On peut critiquer les sites de rencontres sexuées ou les clubs de débauche. L'aspect consumériste. Le choix de partenaires sur catalogue. Ce sont des arguments que j'entends fort bien. D'autant plus que le poids des habitudes (et des frustrations ?) fait que les rapports y sont de plus en plus tendus. Mais je trouve que ce n'est pas moins noble que les sorties du samedi soir en discothèque, où tout le monde est là pour baiser, sans (se) l'avouer et parfois sans le faire. A titre personnel, je suis content de ne pas devoir subir pendant des heures de la musique de merde pour trouver une partenaire de jeu. Mais il est vrai également que la tendance, de plus en plus forte sur les sites de consommation sexuelle, à considérer le sexe comme une discipline sportive et à considérer la séduction comme un casting me navre.

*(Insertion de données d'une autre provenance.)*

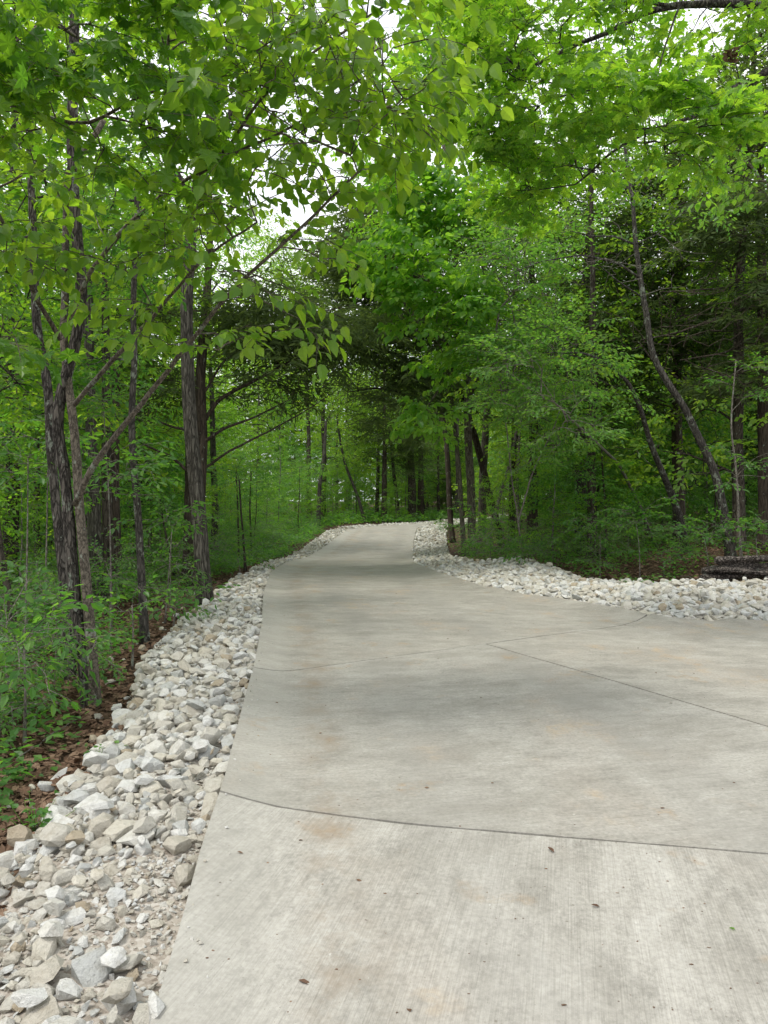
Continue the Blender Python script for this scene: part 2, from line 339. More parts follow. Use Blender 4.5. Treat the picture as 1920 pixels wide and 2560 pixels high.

Quelque soit notre vécu affectif et sexuel, quelques soient les raisons qui nous ont amené à pratiquer le sexe récréatif, je doute qu'il puisse se pratiquer durablement sans complicité, sans séduction, sans partage. Depuis que je papillonne j'ai vécu des moments d'une intensité sexuelle incroyable, j'ai réalisé nombre de mes fantasmes, mais à l'heure du bilan ce qui ressort avant toutes choses c'est la beauté des rencontres et des personnalités.